Tuesday, July 6, 2010

Competitive Spirit


Ada loves to hit balls with sticks. Plastic softballs with whiffle bats, floor hockey balls with hockey sticks, foam red balls with toy light-sabres - all a good time. Whether she has any talent that would translate to an actual sport remains to be seen, but she definitely has enthusiasm.

To expand her arsenal of objects to swing, we recently picked up a few youth golf clubs. And no, we don't have any delusions of raising the next Tiger Woods - this was just for fun. Whenever we walk into a Sports Authority (which is fairly often in our family) Ada makes a beeline for the putter testing green, where she will spend as long as we let her trying every putter and whacking the balls around.

Recently we brought her new clubs out for a test spin, playing with them in a grassy field. After randomly whacking some balls around the field we developed a little game where Ada and I would each have a ball and a club and we race from one line to another, using our clubs to knock the ball over the finish line first. Ada thought it was a hoot.

Now, Ada loves to play games, but what she really loves is to win. After each race she would raise her club in triumph and declare "I beat you, Daddy. I won!" This is not something new. If we're out running Ada will insist on going ahead with Mommy so she can yell back "Daddy, you're too slow!" If we are going to get something from her room, she'll push past in the hallway and run ahead to declare victory.
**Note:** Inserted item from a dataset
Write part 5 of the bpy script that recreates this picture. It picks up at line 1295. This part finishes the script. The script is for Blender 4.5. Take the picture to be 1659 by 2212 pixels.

If she finishes her morning toast before I do, it will come with a jovial "I beat you, Daddy."

While it is a mystery to us how our daughter could have ended up with such an ardent competitive streak (surely it couldn't have been from her parents - we're not competitive at all...), we're pretty happy that she has the drive to win. What is tricky is teaching her how to not win.

After letting her win a few golf races, I decided to edge her out in a close race, popping my ball across the line just a few seconds before she did. Ada, upon finishing, immediately declared herself the winner and launched into a celebration. Katie, acting as ref, informed her that in fact Daddy had won. Ada did not take that well at all. Like a miniature John McEnroe (with less swearing) she argued adamantly that she had indeed won. When it became apparent that she was not going to change our minds, she stomped off and collapsed to the ground in her best I-can't-deal-with-this-unfair-cruel-world pose.

Several minutes later, after a long discussion about the impossibility of winning all of the time, the virtue of rising to meet the challenge again, and some conciliatory hugs, we packed up the golf clubs and headed home. Which lead to a race to the bathroom. Ada won.